"La juventud no es un periodo de la vida; es un estado de ánimo, un efecto de la voluntad, una cualidad de la imaginación, una intensidad emotiva una victoria de la valentía sobre la timidez, del gusto por la aventura sobre el amor al confort. No se hace uno viejo por haber vivido cierto número de años; se hace uno viejo porque ha desertado de su ideal. Los años arrugan la piel; renunciar a los ideales arruga el alma". Douglas MacArthur
En muchas casas está, relegado a cualquier rincón, el álbum o la caja de las fotografías. Repasar las más amarillentas produce sensación de melancolía: rostros perfectos, frescos, sonrientes del pasado han dejado paso a la despiadada verdad del espejo en el que esos mismos rostros se reflejan hoy. El fluir del tiempo marca arrugas, produce estrías, destiñe el tono, apaga la frescura y el vigor. Si el joven, o la muchacha, que ahora se saben atrayentes, imaginasen su rostro dentro de unas docenas de años, quedarían desconcertados.

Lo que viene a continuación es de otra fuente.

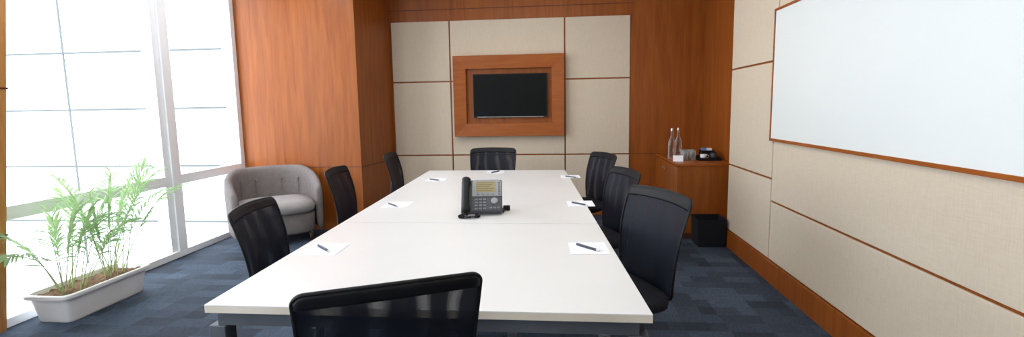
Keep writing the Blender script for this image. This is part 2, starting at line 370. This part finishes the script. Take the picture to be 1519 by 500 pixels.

Un modo de superar esa pesadilla nos lo sugiere el texto citado, un fragmento que se suele atribuir a un discurso del general Douglas A. MacArthur (1880-1964), figura sobresaliente de la Segunda Guerra Mundial. Es importante conservar a lo largo del tiempo el frescor interior de la búsqueda, de la pasión, del amor, de la belleza, de la espera. Y ahí radica precisamente el drama de tantos jóvenes de hoy que tienen un rostro perfecto y un cuerpo ágil pero un alma encogida, ya vieja, arrugada y decadente. Y ahí radica precisamente la vitalidad y la alegría de vivir de no pocos ancianos que, no a base de ridículas actitudes juveniles exteriores, sino por su caudal interior, llenan sus días de intereses y de esperas. Quizá habría que plantearse lo que podríamos llamar un verdadero “lifting” no de la piel, sino el del espíritu.